Nie chce komentować sprawy. TVN zamyka jego biuro w Moskwie
TVN zamyka w Moskwie biuro korespondenta "Faktów" Andrzeja Zauchy. Dziennikarz nie chce komentować sprawy, odsyłając do biura prasowego stacji, a ta tłumaczy decyzję w zaskakujący sposób.
02.02.2021 15:04
Jak podaje serwis "Press", Grupa Discovery, właściciel stacji TVN, zdecydowała o rezygnacji z biura w Moskwie.
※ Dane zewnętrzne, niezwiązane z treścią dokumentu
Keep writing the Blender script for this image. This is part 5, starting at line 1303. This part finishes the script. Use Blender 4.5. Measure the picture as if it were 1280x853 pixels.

Jednocześnie zapewnia, że Andrzej Zaucha, który od 2007 r. jest korespondentem "Faktów" z Rosji, nadal będzie pełni tę rolę. Dziennikarz odmówił komentarza w tej sprawie, odsyłając do przedstawicieli stacji. - Wolałbym się w tej sprawie nie wypowiadać. Polecam zadzwonić do firmy - czytamy na łamach "Press". Biuro prasowe TVN wyjaśnia, że decyzja o rezygnacji z moskiewskiego biura związana jest ze zmianą charakteru pracy dziennikarza.
"Andrzej Zaucha oprócz korespondencji z Moskwy dla 'Faktów', TVN 24 i TVN 24 BiS będzie odpowiedzialny za przygotowywanie materiałów z Ukrainy, Białorusi oraz pozostałych państw regionu. Jego praca będzie wymagać częstych podróży, dlatego zrezygnowaliśmy z utrzymywania stałego biura w Moskwie" - napisano w komunikacie.
Przypomnijmy, że w ostatnich miesiącach Grupa Discovery dwukrotnie przeprowadziła redukcję zatrudnienia w TVN. Pierwsze zwolnienia zapowiedziano w listopadzie ubiegłego roku. W ostatnim tygodniu stycznia wypowiedzenia dostały kolejne osoby związane z redakcją TVN24. Jak nieoficjalnie przyznają pracownicy stacji, w zespole panuje nerwowa atmosfera.
Andrzej Zaucha jest korespondentem w Moskwie od ponad 20 lat. Wyjechał pod koniec lat 90. Najpierw pracował dla "Gazety Wyborczej", później dla radia RMF FM. Poza Zauchą zagranicznymi korespondentami "Faktów" TVN są też Maciej Woroch w Londynie oraz Marcin Wrona w Waszyngtonie.